Written problem → Quote exactly the lines between the line containing "Continue the Blender" and the line containing "fleaf('pale dead leaf", counting those two lines as part of the range. Leave the rest out.

Supplied material →

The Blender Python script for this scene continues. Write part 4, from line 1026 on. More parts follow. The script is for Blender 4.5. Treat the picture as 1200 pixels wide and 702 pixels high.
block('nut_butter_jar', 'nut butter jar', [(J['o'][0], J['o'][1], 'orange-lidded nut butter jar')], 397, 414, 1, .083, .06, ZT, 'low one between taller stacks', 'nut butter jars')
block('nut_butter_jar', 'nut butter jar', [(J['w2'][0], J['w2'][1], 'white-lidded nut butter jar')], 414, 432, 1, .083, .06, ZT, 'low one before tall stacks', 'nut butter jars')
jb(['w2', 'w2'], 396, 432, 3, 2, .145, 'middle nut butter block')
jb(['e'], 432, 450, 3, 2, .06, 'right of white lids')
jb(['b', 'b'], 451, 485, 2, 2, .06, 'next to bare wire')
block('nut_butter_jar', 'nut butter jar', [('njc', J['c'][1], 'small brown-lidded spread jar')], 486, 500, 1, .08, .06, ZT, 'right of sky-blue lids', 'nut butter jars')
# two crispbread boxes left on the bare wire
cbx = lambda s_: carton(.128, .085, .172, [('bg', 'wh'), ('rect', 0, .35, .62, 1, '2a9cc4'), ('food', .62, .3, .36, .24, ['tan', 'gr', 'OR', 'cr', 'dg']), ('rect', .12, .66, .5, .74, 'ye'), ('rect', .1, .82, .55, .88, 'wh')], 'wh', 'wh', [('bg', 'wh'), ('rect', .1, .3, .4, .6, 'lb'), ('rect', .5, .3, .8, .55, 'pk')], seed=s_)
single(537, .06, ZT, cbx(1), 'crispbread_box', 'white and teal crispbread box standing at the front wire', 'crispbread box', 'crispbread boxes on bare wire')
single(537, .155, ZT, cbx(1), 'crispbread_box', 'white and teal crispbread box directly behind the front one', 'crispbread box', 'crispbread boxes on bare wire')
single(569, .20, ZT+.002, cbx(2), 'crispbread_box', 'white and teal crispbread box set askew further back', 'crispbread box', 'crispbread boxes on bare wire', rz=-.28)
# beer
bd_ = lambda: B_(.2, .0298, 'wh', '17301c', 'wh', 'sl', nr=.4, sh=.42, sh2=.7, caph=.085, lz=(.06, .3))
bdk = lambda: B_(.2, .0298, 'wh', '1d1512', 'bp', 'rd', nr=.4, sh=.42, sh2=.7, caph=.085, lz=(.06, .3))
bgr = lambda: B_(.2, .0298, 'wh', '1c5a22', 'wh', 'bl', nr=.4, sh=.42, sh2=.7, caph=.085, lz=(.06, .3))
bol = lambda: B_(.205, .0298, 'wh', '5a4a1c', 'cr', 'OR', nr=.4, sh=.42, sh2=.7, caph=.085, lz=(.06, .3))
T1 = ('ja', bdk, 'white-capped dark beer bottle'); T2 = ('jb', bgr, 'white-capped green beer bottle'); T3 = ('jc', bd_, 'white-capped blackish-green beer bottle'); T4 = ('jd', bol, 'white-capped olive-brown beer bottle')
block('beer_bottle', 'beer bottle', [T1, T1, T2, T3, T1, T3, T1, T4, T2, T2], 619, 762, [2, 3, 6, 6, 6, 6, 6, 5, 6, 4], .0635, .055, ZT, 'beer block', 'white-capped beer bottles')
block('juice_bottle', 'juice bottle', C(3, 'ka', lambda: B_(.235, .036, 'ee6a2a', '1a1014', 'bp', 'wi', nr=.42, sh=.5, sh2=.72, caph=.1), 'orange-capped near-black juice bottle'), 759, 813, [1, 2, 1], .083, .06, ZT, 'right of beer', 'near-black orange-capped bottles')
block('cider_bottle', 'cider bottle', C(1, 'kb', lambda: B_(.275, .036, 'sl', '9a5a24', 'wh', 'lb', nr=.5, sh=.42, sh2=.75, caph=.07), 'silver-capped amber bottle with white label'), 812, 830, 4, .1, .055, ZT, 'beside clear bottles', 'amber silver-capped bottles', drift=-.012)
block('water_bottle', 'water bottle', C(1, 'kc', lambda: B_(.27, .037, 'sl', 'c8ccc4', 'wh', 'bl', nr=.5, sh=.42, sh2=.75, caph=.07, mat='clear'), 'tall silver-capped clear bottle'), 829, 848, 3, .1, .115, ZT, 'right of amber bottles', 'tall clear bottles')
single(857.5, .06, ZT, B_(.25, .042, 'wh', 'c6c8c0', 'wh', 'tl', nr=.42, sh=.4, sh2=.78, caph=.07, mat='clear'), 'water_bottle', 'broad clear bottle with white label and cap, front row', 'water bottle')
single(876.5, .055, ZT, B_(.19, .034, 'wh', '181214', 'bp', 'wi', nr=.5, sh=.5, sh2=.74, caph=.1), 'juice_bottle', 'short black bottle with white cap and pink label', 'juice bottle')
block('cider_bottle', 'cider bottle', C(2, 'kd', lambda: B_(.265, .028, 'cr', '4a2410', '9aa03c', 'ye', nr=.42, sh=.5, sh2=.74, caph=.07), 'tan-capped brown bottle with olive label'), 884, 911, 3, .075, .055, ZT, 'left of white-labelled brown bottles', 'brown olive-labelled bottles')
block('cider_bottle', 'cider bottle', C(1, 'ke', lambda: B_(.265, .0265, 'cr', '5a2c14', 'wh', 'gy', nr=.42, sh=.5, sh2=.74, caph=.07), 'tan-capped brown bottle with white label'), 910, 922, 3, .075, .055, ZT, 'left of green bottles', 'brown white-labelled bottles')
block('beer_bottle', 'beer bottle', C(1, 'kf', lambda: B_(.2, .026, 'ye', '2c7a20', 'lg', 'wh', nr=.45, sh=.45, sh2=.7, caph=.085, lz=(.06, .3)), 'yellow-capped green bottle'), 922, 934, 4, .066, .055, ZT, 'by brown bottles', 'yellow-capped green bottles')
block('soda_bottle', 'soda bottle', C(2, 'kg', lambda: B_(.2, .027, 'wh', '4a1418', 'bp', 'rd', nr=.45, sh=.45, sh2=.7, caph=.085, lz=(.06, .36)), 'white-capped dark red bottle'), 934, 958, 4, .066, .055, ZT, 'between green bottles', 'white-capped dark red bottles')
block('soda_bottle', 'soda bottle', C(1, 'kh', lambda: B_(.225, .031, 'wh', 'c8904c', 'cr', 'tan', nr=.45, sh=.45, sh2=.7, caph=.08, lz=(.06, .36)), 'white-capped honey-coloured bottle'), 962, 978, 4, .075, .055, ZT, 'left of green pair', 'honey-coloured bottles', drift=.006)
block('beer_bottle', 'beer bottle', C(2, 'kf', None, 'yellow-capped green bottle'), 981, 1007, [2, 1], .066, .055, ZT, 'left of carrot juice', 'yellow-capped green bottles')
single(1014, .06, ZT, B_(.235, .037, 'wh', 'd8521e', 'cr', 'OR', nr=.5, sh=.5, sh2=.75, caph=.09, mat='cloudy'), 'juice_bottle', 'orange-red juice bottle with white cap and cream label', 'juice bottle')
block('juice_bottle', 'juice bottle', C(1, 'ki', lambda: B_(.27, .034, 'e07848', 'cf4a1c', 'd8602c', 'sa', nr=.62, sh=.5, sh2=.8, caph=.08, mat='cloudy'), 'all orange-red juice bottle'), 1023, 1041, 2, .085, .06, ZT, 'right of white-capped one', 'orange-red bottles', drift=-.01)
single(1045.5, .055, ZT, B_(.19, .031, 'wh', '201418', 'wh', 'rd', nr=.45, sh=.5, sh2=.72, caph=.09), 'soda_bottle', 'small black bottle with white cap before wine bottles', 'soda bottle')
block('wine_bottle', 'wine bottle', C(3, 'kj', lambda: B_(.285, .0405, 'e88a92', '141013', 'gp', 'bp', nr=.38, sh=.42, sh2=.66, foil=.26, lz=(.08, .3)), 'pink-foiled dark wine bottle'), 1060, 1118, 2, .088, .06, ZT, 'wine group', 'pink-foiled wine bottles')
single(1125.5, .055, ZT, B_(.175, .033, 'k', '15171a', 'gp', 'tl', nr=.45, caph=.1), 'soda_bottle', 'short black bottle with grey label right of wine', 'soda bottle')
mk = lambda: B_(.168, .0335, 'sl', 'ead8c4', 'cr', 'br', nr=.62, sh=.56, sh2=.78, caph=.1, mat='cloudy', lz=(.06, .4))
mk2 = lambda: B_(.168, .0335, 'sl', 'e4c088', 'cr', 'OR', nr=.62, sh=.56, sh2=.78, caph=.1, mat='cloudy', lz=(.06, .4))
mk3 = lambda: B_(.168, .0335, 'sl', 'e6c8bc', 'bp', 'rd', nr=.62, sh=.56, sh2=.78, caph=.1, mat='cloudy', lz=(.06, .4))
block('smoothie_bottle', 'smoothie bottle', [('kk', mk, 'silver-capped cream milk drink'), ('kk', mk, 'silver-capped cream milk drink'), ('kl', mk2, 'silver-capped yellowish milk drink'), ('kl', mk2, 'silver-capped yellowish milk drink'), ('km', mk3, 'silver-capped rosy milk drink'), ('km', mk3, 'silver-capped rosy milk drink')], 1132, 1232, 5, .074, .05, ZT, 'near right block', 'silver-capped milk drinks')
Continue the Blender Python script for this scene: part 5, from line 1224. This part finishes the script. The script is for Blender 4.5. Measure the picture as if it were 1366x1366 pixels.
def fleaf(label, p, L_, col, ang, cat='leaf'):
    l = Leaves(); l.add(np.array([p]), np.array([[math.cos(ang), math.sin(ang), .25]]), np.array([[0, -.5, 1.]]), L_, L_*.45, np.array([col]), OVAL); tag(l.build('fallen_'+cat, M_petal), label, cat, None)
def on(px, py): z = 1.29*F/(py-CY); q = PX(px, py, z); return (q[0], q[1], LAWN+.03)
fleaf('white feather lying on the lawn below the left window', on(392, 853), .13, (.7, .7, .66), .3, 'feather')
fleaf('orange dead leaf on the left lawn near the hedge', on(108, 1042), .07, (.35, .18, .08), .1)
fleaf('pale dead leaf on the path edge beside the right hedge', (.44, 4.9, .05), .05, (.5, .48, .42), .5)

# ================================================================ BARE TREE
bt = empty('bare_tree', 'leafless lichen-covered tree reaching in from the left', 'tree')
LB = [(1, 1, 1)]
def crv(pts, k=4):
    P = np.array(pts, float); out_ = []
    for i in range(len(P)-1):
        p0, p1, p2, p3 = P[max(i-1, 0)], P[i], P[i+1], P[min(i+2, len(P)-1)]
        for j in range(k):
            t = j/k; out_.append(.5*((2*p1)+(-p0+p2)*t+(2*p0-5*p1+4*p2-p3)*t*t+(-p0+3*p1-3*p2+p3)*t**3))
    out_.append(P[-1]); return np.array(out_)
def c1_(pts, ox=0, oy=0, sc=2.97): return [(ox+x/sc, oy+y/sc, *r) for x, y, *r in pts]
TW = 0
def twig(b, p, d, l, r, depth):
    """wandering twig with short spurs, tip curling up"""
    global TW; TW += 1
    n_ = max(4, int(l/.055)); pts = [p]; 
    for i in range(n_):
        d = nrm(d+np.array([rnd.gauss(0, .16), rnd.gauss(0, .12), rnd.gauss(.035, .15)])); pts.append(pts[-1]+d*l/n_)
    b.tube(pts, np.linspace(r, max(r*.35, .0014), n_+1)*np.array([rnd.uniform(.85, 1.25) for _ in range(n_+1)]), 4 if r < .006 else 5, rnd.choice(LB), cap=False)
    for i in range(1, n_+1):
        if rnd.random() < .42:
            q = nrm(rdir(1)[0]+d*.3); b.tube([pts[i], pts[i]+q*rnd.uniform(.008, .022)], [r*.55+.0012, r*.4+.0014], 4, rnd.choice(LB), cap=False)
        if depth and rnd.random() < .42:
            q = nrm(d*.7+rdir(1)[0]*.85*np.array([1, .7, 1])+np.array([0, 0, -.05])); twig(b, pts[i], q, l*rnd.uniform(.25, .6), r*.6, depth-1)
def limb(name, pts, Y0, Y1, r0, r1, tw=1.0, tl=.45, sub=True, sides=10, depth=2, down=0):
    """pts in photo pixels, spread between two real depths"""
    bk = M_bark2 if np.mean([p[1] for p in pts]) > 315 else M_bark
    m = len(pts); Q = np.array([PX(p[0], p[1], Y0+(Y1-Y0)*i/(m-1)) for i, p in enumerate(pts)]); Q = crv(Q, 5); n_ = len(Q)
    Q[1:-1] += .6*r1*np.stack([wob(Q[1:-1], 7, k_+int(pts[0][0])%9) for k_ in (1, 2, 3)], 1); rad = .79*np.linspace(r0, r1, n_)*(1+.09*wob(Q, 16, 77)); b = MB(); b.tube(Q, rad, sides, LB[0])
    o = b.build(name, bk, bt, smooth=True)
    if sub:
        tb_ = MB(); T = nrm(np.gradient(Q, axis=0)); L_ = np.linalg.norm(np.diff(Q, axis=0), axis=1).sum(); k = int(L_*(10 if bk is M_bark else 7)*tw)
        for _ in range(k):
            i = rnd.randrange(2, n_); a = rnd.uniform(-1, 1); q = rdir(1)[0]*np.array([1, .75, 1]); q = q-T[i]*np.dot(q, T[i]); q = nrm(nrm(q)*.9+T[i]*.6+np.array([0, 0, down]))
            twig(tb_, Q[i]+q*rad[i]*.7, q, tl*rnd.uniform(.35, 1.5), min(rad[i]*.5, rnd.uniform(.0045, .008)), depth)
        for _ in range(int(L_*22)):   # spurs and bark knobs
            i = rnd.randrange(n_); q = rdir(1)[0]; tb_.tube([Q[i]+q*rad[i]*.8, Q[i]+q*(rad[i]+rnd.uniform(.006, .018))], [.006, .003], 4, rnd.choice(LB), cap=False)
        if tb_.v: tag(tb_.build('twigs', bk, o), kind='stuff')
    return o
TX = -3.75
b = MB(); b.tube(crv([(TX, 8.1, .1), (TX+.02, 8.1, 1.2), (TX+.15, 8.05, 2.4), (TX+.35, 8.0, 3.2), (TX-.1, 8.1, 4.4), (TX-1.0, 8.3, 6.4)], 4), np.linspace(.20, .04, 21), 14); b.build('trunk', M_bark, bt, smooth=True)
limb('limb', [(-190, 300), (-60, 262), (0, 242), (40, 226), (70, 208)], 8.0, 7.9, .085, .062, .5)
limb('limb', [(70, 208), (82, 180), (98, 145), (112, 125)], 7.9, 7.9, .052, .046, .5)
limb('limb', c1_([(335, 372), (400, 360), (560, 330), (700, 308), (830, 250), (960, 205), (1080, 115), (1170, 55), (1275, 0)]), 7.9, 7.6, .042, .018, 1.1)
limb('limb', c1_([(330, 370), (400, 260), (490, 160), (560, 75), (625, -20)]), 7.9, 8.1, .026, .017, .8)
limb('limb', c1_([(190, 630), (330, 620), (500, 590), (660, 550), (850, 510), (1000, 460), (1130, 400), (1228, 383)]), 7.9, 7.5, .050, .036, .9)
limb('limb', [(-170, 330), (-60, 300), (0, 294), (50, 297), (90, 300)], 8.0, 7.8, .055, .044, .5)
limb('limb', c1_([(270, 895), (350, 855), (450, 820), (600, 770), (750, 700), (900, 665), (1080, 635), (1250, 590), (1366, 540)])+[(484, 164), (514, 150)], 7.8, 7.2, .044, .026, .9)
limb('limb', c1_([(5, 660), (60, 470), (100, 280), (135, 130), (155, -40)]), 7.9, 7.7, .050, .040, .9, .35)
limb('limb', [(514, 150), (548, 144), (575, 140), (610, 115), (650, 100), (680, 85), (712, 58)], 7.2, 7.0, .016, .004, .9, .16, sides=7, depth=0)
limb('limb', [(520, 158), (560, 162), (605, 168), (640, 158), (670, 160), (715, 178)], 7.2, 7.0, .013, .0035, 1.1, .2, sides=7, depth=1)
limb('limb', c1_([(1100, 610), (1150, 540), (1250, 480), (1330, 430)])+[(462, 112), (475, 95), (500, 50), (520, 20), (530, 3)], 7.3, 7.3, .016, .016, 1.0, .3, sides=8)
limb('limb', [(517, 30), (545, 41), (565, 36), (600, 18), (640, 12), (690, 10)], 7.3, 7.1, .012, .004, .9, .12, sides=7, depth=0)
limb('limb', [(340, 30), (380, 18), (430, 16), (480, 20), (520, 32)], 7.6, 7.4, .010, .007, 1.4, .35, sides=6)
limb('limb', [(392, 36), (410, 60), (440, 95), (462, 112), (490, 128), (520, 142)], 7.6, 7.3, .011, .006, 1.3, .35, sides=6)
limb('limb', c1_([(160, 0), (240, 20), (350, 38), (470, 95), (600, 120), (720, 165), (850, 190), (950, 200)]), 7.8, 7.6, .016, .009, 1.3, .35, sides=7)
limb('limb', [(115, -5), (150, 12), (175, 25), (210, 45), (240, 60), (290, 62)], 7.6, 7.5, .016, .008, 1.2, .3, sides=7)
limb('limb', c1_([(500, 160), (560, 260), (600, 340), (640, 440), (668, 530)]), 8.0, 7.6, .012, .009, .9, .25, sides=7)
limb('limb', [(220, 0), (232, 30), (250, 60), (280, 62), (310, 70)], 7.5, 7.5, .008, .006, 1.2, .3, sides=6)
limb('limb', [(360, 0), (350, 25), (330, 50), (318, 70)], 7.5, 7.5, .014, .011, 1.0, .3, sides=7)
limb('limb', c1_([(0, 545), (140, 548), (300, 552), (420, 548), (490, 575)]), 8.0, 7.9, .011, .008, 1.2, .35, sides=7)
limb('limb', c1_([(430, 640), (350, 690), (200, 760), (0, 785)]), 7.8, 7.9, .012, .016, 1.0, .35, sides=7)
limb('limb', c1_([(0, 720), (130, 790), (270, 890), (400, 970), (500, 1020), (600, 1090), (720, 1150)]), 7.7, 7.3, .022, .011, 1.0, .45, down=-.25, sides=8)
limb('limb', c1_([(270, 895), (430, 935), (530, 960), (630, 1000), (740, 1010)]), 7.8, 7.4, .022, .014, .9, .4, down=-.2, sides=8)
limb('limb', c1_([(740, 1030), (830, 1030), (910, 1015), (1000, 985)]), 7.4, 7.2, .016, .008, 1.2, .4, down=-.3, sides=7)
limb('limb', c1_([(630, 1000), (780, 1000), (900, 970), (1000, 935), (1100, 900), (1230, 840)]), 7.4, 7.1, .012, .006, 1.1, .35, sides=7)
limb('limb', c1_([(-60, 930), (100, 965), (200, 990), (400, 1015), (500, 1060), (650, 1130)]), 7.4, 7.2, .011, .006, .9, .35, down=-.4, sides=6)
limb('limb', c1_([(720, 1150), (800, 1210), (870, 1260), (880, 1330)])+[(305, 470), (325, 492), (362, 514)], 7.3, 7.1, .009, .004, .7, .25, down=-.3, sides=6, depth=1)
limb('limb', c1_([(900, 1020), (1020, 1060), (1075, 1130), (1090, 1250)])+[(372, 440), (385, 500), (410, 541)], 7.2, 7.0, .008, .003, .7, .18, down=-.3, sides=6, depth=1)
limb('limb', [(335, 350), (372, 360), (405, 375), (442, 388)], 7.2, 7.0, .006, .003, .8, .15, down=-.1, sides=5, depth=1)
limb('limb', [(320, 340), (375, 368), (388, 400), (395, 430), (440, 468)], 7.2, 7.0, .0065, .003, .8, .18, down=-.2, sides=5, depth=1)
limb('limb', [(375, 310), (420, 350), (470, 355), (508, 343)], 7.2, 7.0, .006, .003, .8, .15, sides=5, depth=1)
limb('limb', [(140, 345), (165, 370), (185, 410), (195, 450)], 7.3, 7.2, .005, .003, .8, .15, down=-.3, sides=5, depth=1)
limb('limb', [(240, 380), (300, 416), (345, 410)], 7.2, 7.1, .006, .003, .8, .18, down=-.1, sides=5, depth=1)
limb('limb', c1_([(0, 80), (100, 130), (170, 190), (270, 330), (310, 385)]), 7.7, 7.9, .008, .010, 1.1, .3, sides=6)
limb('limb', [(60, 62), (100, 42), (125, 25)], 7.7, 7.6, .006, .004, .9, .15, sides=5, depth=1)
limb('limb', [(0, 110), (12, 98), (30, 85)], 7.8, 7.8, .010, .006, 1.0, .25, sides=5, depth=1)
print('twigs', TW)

Task response →
Continue the Blender Python script for this scene: part 5, from line 1224. This part finishes the script. The script is for Blender 4.5. Measure the picture as if it were 1366x1366 pixels.
def fleaf(label, p, L_, col, ang, cat='leaf'):
    l = Leaves(); l.add(np.array([p]), np.array([[math.cos(ang), math.sin(ang), .25]]), np.array([[0, -.5, 1.]]), L_, L_*.45, np.array([col]), OVAL); tag(l.build('fallen_'+cat, M_petal), label, cat, None)
def on(px, py): z = 1.29*F/(py-CY); q = PX(px, py, z); return (q[0], q[1], LAWN+.03)
fleaf('white feather lying on the lawn below the left window', on(392, 853), .13, (.7, .7, .66), .3, 'feather')
fleaf('orange dead leaf on the left lawn near the hedge', on(108, 1042), .07, (.35, .18, .08), .1)
fleaf('pale dead leaf on the path edge beside the right hedge', (.44, 4.9, .05), .05, (.5, .48, .42), .5)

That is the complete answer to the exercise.